I was not at Kuta. No-one I know was at Kuta. No-one I know was on the SIV-X either (350+ drowning off our NW coast). No-one I know was in Afghanistan when the USAF turned rubble to dust (3000+ dead). No-one I know was on the Basra highway when the US, our Ally in the War Against Terror(tm), strafed retreating Iraqi troops, killing them in their tens of thousands. (img) No-one I know was in the WTC. Just because our media is having conniptions about this doesn't mean I'm going to. Welcome to massacre fatigue.
"I'd rather be sailing."
Incinerated body of an Iraqi soldier on the "Highway of Death," a name the press has given to the road from Mutlaa, Kuwait, to Basra, Iraq. U.S. planes immobilized the convoy by disabling vehicles at its front and rear, then bombing and straffing the resulting traffic jam for hours. More than 2,000 vehicles and tens of thousands of charred and dismembered bodies littered the sixty miles of highway. The clear rapid incineration of the human being [pictured above] suggests the use of napalm, phosphorus, or other incindiary bombs. These are anti-personnel weapons outlawed under the 1977 Geneva Protocols. This massive attack occurred after Saddam Hussein announced a complete troop withdrawl from Kuwait in compliance with UN Resolution 660. Such a massacre of withdrawing Iraqi soldiers violates the Geneva Convention of 1949, common article 3, which outlaws the killing of soldiers who "are out of combat." There are, in addition, strong indications that many of those killed were Palestinian and Kuwaiti civilians trying to escape the impending seige of Kuwait City and the return of Kuwaiti armed forces.

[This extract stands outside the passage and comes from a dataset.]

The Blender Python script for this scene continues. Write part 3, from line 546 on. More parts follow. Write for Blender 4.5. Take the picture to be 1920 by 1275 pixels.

No attempt was made by U.S. military command to distinguish between military personnel and civilians on the "highway of death." The whole intent of international law with regard to war is to prevent just this sort of indescriminate and excessive use of force.
(Photo Credit: © 1991 Kenneth Jarecke / Contact Press Images)
Members of the US Armed Forces are on record in a number of places, joking about incinerated Iraqi soldiers, and others, being 'crispy critters'.